I was wrong on the enhancement requests, and the WORKSFORME one shouldn't have been marked invalid but I think I misclicked.
January 24, 2021
On 1/24/2021 5:49 AM, Timon Gehr wrote:
> There is certainly useful work to be done in the issue tracker. I am here objecting to certain systematic destructive practices that do not even have any upside. I wish this kind of behavior would stop forever. You are not the first person to engage into careless issue closing sprees. I think the underlying issue is a bad understanding of the value of issues in the issue tracker and some sort of irrational assignment of cost to open issues. Walter always says: Put this in bugzilla, it will get lost on the forums, and he is right.

You're right this has come up before.

I strongly oppose closing Issues and PRs just because they are old. There must be a better and conclusive reason to close them.

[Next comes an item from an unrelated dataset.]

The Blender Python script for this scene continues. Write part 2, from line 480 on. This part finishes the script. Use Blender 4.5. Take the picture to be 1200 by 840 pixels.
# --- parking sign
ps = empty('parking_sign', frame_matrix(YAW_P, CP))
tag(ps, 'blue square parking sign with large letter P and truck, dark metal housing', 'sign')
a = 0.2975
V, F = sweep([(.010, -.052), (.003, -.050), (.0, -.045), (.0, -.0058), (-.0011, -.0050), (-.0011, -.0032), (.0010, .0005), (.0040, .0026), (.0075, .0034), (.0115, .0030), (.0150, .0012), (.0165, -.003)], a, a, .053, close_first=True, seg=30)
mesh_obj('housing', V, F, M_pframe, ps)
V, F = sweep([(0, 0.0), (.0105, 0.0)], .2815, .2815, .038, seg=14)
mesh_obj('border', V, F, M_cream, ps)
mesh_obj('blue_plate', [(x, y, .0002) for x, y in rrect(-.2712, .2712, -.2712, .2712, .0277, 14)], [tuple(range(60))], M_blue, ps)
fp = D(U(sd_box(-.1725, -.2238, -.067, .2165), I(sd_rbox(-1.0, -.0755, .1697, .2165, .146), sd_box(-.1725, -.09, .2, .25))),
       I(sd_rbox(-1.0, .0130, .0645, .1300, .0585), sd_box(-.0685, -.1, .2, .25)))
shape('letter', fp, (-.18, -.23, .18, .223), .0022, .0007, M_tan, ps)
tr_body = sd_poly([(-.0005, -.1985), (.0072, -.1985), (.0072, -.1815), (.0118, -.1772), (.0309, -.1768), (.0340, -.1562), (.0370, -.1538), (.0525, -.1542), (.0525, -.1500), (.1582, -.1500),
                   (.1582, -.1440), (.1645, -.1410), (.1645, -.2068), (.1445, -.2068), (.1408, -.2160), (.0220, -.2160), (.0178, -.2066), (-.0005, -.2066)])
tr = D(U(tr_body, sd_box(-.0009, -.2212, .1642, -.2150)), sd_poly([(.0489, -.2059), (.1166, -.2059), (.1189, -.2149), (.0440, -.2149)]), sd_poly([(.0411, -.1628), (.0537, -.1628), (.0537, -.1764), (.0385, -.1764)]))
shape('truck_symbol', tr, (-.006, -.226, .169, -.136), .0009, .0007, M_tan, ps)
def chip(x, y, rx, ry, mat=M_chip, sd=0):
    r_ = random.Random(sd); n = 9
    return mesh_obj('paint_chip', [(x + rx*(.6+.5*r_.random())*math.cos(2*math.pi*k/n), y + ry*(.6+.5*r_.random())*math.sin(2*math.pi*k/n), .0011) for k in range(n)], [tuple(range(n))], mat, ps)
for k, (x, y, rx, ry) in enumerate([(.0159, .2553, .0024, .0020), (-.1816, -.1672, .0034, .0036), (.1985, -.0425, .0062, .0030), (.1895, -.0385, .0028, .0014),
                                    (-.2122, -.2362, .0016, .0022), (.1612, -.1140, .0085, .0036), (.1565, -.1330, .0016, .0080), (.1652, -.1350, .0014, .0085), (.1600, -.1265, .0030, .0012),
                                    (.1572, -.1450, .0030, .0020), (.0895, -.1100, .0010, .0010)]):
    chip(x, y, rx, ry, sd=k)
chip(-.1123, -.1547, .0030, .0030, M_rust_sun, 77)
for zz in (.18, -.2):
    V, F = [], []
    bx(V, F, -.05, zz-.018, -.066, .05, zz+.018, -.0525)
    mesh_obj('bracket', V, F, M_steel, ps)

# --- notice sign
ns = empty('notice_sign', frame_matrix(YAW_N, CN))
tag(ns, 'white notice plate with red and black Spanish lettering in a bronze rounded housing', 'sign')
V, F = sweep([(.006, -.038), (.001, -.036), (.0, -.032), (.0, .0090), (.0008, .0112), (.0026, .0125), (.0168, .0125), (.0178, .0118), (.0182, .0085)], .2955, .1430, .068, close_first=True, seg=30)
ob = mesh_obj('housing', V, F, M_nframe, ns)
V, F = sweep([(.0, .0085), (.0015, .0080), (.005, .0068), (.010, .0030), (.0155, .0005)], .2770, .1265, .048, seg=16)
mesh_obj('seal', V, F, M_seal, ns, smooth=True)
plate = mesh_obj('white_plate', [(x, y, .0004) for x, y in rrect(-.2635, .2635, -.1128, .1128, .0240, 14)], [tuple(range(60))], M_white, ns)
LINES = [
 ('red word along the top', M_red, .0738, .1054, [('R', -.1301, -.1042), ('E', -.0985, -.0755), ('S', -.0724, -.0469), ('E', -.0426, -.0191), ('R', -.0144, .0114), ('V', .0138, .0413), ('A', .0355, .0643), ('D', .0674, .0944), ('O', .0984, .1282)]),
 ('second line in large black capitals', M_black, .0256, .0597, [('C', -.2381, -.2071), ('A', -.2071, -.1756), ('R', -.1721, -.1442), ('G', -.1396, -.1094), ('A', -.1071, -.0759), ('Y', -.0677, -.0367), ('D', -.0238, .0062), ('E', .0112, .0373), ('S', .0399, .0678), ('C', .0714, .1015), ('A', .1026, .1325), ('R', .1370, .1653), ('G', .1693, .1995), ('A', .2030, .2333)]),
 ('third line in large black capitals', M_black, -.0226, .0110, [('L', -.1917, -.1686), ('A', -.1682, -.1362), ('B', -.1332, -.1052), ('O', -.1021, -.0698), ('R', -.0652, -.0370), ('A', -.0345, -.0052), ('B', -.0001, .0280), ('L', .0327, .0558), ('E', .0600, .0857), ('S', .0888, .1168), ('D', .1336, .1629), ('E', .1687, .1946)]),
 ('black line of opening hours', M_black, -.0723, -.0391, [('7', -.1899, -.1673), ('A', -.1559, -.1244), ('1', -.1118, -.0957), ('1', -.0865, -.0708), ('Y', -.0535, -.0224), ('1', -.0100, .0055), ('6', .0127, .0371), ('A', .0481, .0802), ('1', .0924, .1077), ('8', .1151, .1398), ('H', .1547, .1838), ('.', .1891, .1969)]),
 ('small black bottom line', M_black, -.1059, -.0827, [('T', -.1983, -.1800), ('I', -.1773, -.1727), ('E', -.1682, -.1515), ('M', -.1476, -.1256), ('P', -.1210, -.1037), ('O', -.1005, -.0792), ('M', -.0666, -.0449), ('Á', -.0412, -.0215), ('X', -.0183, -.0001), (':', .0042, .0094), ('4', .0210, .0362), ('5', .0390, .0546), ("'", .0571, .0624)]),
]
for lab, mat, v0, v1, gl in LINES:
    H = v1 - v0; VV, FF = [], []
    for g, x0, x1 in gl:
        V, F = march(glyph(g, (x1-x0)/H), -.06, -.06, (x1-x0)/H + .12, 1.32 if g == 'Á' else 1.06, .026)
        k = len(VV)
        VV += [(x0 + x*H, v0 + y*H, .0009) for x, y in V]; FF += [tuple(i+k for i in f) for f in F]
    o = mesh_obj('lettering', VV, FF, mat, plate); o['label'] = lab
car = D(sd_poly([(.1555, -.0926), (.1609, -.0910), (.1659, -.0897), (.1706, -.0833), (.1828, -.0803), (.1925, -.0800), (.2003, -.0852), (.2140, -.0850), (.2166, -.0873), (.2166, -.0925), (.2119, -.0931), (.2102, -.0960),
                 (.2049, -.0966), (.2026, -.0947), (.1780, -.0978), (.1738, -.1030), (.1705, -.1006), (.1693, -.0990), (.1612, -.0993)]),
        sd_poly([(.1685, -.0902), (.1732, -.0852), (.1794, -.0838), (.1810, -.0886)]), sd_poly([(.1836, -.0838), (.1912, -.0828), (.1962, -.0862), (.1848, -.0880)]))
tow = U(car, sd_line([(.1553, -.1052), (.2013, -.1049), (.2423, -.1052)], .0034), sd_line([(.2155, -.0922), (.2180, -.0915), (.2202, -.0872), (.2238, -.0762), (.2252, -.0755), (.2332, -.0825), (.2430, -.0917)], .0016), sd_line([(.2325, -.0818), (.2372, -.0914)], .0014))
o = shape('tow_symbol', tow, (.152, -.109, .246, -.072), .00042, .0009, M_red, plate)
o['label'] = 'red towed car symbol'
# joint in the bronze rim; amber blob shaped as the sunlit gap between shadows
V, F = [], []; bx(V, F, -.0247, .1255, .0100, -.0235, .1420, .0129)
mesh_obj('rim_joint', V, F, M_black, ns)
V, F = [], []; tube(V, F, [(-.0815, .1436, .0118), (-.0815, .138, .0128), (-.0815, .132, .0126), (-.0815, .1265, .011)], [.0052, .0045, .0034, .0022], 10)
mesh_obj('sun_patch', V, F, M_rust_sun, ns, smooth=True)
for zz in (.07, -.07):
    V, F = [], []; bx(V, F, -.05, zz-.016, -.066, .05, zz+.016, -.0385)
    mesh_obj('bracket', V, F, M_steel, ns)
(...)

We had a recent discussion about what to do with stale PRs that are years old. I opposing closing them without a conclusive reason for closing. The stale PRs do pose "drag" on things like the autotester. What I'd like is a "backburner" category for PRs, but there doesn't seem to be such a feature. So what we came up with was:

1. If it doesn't have a bugzilla issue, make a bugzilla issue for it.
2. Put a link to the stale PR in that issue.
3. Close, but do not delete, the PR.

This makes these PRs still accessible via bugzilla, and bugzilla has much better categorization abilities than github PRs do.